Artist and art professor Pallavi Sen’s work Experimental Greens: Trellis Composition is a multisensory experience that blends form and function. Part garden and part art installation, it is included in Humane Ecology: Eight Positions, an exhibition of sculpture, sound installation, video and plantings on view at the Clark Art Institute until Oct. 29.

During the summer, Rosemary Kehoe ’24, with assistance from Riku Nakano ’25 and Benet Ge ’25, provided full-time care of the garden’s assortment of plants, flowers and vegetables. The students expanded their knowledge of horticulture in the process, documenting their observations through photos and writings.

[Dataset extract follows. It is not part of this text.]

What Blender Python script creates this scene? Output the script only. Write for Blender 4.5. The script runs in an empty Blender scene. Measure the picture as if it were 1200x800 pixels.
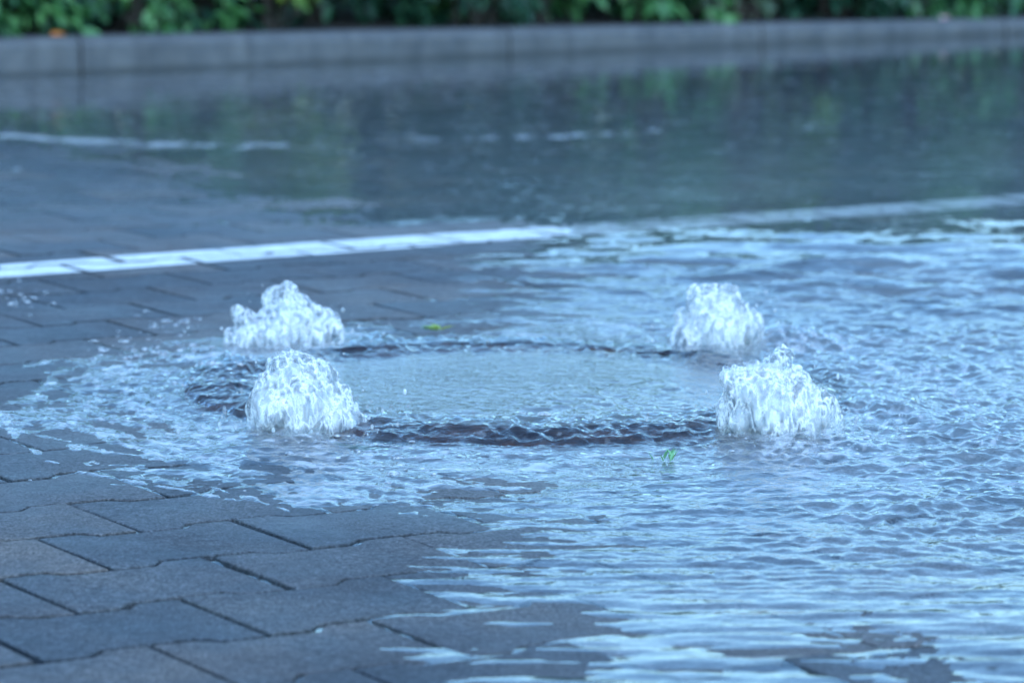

“Every day I find a new flower that’s just opened up,” Kehoe wrote on the project’s blog. “I’ve become familiar with the different flowering stages of each plant now.” She goes on to describe the joy of seeing cosmos, marigold, Zinnia and Nasturtium come into bloom and monitoring the impact of rainfall and other environmental factors on the garden.

Rosemary Kehoe ’24 poses by budding plants in the garden
Rosemary Kehoe ’24 watches over the garden’s plants, flowers and vegetables.

“I’ve worked briefly on a couple of farms and have tended to my own gardens but in just six weeks this garden has more than doubled my knowledge about plants,” writes Kehoe, who notes that she wants to run a small farm one day. “I’m taking everything I’m learning … and storing it away for future use.”

A wide view of the garden.
A view of the garden in late July.

In addition to the many flowers and plants, Sen included several varieties of vegetables in the garden, too—cucumber, green onion, radish and squash—familiar foods from her hometown of Bombay, India. She planted them partly as a nod to her upbringing but also for the vegetables’ ability to thrive in the New England climate. And toward the end of summer when the vegetables were ready to harvest, Sen and her students gathered them for a local food bank, saving the seeds for others to start or enhance gardens of their own.